If your foreclosure case was brought by your lender by any of the following law firms, know that these attorneys were enthusiastic users of the now-notorious Lender Processing Services, f/k/a as FIS, or Fidelity National Foreclosure Solutions, “notorious” for robo-signing and other fraud. This is list not a complete list of the GA law firms using LPS, just a list of those who won awards, wrote an article that was published, got a kickback, went on a golfing junket, or got some sort of recognition in three back issues of LPS’s newsletter, The Summit, published in Sept.’06 and Oct., Dec. of ‘07. If nothing else, the newsletters demonstrate a long standing relationship between the firms we now know as foreclosure mills and one of the companies that supplied them with their documents. Tell your lawyer to find these three back issues of The Summit and know that there is a great chance there is fraud in your paperwork. Max Gardner in NC has all three issues and that’d be a good place to start.
Ellis, Painter, Ratterree & Adams
McCalla, Raymer, Padrick, Cobb, Nichols & Clark
Shapiro & Swertfeger (photos Oct. ’06)
McCurdy & Candler, L.L.C.
Stites & Harbison
Richard B. Maner
Stephen J. Knezo
Albertelli & Halsema, PL
Flanagan & Ireland
Moore & Associates
Shuping, Morse & Ross

Jane Quatam

March 1st, 2011
12:08 pm

Without fraud and incompetent regulatory oversight the banks of this once great nation could no longer exist. SunTrust has still not paid back its government loans – why are we bailing out failed banks? I thought capitalism was about risk and reward, SunTrust seems to have gotten the reward without risk and had it all funded by the taxpayers.

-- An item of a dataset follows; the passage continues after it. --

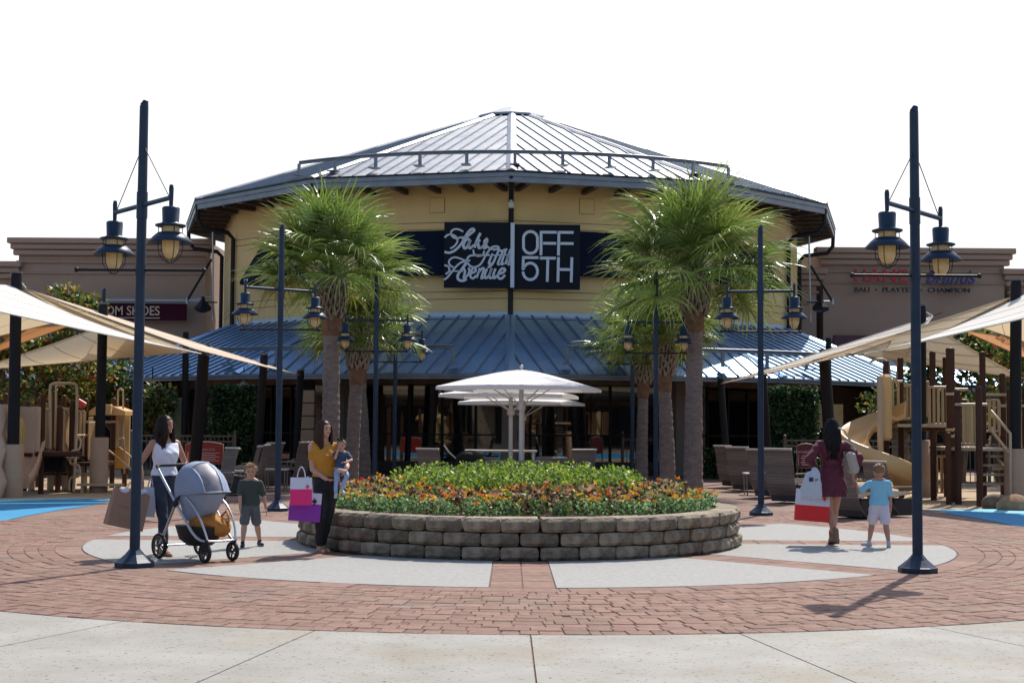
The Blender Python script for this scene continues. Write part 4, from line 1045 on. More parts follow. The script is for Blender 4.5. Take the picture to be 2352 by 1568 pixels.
# ================================================================ opposite row behind the camera (seen in the shop glass)
ow = thing('outlet_wing', 'tan stucco row of shops across the plaza, behind the viewer, seen only in reflections', 'building', (0, -34, 0))
M_tan = mat('tan_stucco', (.26, .19, .13), .9, col2=(.34, .25, .18), ns=.12)
for i in range(6):
    x = -55 + i * 22; mb = MB(); mb.box((x, 0, 3.6 + (i % 2) * .8), (21.9, 5, 7.2 + (i % 2) * 1.6)); mb.build('wall', M_tan, ow)
    mb = MB(); mb.box((x, 2.6, 1.5), (15, .2, 2.7)); mb.build('shop_front', M_frame, ow)
    mb = MB(); mb.box((x, 3.2, 3.4), (20, 1.5, .25)); mb.build('canopy', M_wood, ow)
for sx, lb in ((-1, 'tan stucco shop row beyond the climbing frame, outside the picture'), (1, 'tan stucco shop row beyond the play towers, outside the picture')):
    sw = thing('outlet_wing', lb, 'building', (sx * 37, 14, 0))
    for i in range(4):
        mb = MB(); mb.box((0, -33 + i * 22, 3.6 + (i % 2) * .6), (5, 21.9, 7.2 + (i % 2) * 1.2)); mb.build('wall', M_tan, sw)
        mb = MB(); mb.box((-sx * 2.6, -33 + i * 22, 1.5), (.2, 15, 2.7)); mb.build('shop_front', M_frame, sw)
        mb = MB(); mb.box((-sx * 3.2, -33 + i * 22, 3.4), (1.5, 20, .25)); mb.build('canopy', M_wood, sw)
# ================================================================ shade sails and masts
M_can = mat('white_canvas', (.80, .75, .67), .85, trans=.28, bump=.1, bs=30); M_can2 = mat('beige_canvas', (.66, .53, .34), .85, trans=.42, bump=.1, bs=20)
M_can3 = mat('peach_canvas', (.72, .57, .44), .85, trans=.25); M_cano = mat('orange_canvas', (.62, .24, .05), .85, trans=.4)
M_mast = mat('mast_black', (.010, .009, .010), .6, spec=.2); M_pad = mat('tan_pad', (.40, .27, .18), .8, col2=(.34, .23, .15), ns=3)
def sail(label, c3, m, sag=.25, inset=.05, group='shade sails over the play areas', es=(0, 0, 0)):
    P = [W(*c) for c in c3]; o = (P[0] + P[1] + P[2]) / 3; P = [p - o for p in P]
    t = thing('shade_sail', label, 'shade sail', o, 0, group); n = 14; idx = {}; vs = []
    for i in range(n + 1):
        for j in range(n + 1 - i):
            a, b = i / n, j / n; c = 1 - a - b
            q = P[0] * a + P[1] * b + P[2] * c
            e = a * b + b * c + c * a
            # edges bow inwards, middle sags
            k = inset * 4 * (a * b * (1 - c) ** 2 + b * c * (1 - a) ** 2 + a * c * (1 - b) ** 2) * (1 - 27 * a * b * c * .6)
            q = q * (1 - k) + V((0, 0, -sag * 27 * a * b * c * .5 - sag * .35 * e - 4 * (es[0] * a * b + es[1] * b * c + es[2] * c * a)))
            idx[(i, j)] = len(vs); vs.append(q)
    fs = []
    for i in range(n):
        for j in range(n - i):
            fs.append((idx[(i, j)], idx[(i + 1, j)], idx[(i, j + 1)]))
            if j < n - i - 1: fs.append((idx[(i + 1, j)], idx[(i + 1, j + 1)], idx[(i, j + 1)]))
    mb = MB(); mb.add(vs, fs, True); mb.build('cloth', m, t)
    edge = [idx[(i, 0)] for i in range(n + 1)] + [idx[(n - i, i)] for i in range(1, n + 1)] + [idx[(0, n - i)] for i in range(1, n)]
    mb = MB(); mb.tube([vs[e] for e in edge], .014, 4, closed=True); mb.build('hem', m, t)
    mb = MB(); mid = (P[0] + P[1] + P[2]) / 3
    for p in P: mb.tube([p, p + (p - mid).normalized() * .22], .012, 4)
    sm_ = MB()
    for i in (3, 6, 9, 11): sm_.tube([V(vs[idx[(i, j)]]) + V((0, 0, .002)) for j in range(n + 1 - i)], .007, 4)
    sm_.build('seams', m, t, kind='stuff')
    mb.build('tensioners', M_mast, t, kind='stuff'); return t
sail('long narrow white shade sail sloping down from the mast beside the tan arch wall', [(20, 655, 31), (462, 812, 31.6), (-300, 648, 24)], M_can, .1, .0, es=(.15, .02, 0))
sail('beige underside of a sail between white sail and peach strip, on the arch side', [(52, 663, 31.4), (452, 811, 31.9), (232, 762, 35.5)], M_can2, .1, .01)
sail('peach sunlit sail strip running on past the three leaning posts by the maroon sign', [(66, 666, 31.5), (692, 862, 42.5), (455, 804, 33)], M_can3, .05, .0)
sail('beige triangular sail hanging low over the arch climbing frame', [(-60, 850, 37), (255, 742, 36), (444, 808, 32.5)], M_can2, .15, .03)
sail('beige sail corner above the orange sail, over the tan wall', [(-160, 680, 30), (145, 736, 34), (-120, 800, 37)], M_can2, .1, .03)
sail('orange sail tip under the beige sail at the tan wall side', [(-120, 770, 42), (172, 744, 40), (-120, 848, 39)], M_cano, .05, .02)
sail('long white shade sail rising to the mast by the boulders', [(2372, 666, 31), (1985, 813, 32.5), (2640, 660, 24)], M_can, .1, .0, es=(.15, .02, 0))
sail('beige underside of a narrow sail between white sail and brown wall, boulder side', [(2328, 681, 31.4), (1880, 824, 36), (2085, 800, 33)], M_can2, .05, .0)
sail('peach sunlit sail strip reaching the leaning post near the tallest palm', [(2166, 733, 34), (1652, 882, 41), (1985, 806, 34)], M_can3, .05, .0)
sail('small white sail peak tied by chain to the mast behind the tall lamp post', [(2143, 725, 34.3), (1700, 868, 39), (2112, 768, 33.5)], M_can, .05, .0)
sail('large beige triangular sail over the brown tower posts', [(2135, 745, 35), (1955, 812, 33), (2350, 868, 37)], M_can2, .15, .02)
sail('orange sail running out of view behind the beige one on the tower side', [(2212, 759, 40), (2460, 796, 42), (2460, 868, 39)], M_cano, .05, .02)
sail('beige sail corner against the trees, beside the boulder-side mast', [(2255, 752, 34), (2480, 700, 31), (2480, 826, 38)], M_can2, .08, .02)
def mast(px0, py0, px1, y, r0, label, pad=None, group='shade sail masts'):
    g = Wx(px1, y); top = W(px0, py0, y)
    t = thing('shade_mast', label, 'mast', g, 0, group); q = top - g
    mb = MB(); mb.tube([(0, 0, 0), q * .98, q], [r0, r0 * .95, r0 * .8], 14); mb.build('pole', M_mast, t)
    mb = MB(); mb.cyl(q, q + V((0, 0, .04)), r0 * 1.05, n=14); mb.build('cap', mat('grey_cap', (.1, .1, .11), .5), t)
    if pad:
        z = W(px1, pad, y).z; mb = MB(); mb.lathe([(r0 + .09, 0), (r0 + .09, z - .01), (r0 + .07, z), (r0, z)], 18); mb.build('pad', M_pad, t)
mast(38, 628, 28, 31.2, .125, 'thick black mast with tan padded foot in front of the tan arch wall', 1020)
mast(237, 699, 226, 33.6, .115, 'black mast with tan padded foot just beside the arch climbing frame', 1004)
mast(427, 763, 422, 44, .10, 'thin upright mast behind the woman in white, against the blue roof')
mast(470, 793, 444, 38, .155, 'thick leaning dark post in front of the red rules board')
mast(607, 815, 588, 40.3, .115, 'leaning dark post behind the blond boy')
mast(691, 851, 676, 42.5, .11, 'leaning dark post beside the beige block column, furthest from the arch')
mast(2334, 645, 2331, 31.2, .125, 'thick black mast with brown padded foot behind the boulders', 1030)
mast(2117, 703, 2117, 34.3, .11, 'black mast directly behind the tall lamp post', 1010)
mast(1903, 777, 1903, 44, .09, 'thin dark mast top rising over the sunlit metal roof')
mast(1893, 806, 1912, 37.5, .155, 'thick leaning dark post behind the head of the woman in burgundy')
mast(1655, 869, 1672, 41, .10, 'leaning dark post by the glass shopfront, beside the slatted seats')
mast(1752, 850, 1768, 39, .10, 'leaning dark post directly behind the second lamp post on the burgundy dress side')
def cone_tie(a, b, label):
    p, q = W(*a), W(*b); t = thing('tie_chain', label, 'chain', p); mb = MB(); d = q - p; n = 8
    for i in range(n):
        c = d * ((i + .5) / n); mb.ball(c, (.035, .03, .025), 6, 4)
    mb.build('links', mat('pale_chain', (.4, .4, .4), .5, .6), t)
cone_tie((44, 645, 31.2), (58, 662, 31.3), 'short pale chain from the arch-side mast to the sail strip')
cone_tie((2124, 716, 34.3), (2142, 727, 34.3), 'short pale chain from the mast behind the tall lamp post to the white peak')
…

Fraud permeates our financial and political system from the lowly real estate appraiser who gives the appraised value deemed appropriate by those paying his fee, to the office of the President of the United States who’s office is for sale to the highest bidder, I mean “fund – raiser”.

When Wall Street bankers are jailed for their crimes, when the revolving door in D.C. is nailed shut, then we can have meaningful reforms, until then it is merely the foxes guarding the hen house.

Good luck with fraud reform in Georgia, it was an original colony and is still being run like a kingdom. I would suggest one would have a better chance of finding a diamond in a pile of horse manure than finding an honest politician in the Gold Dome.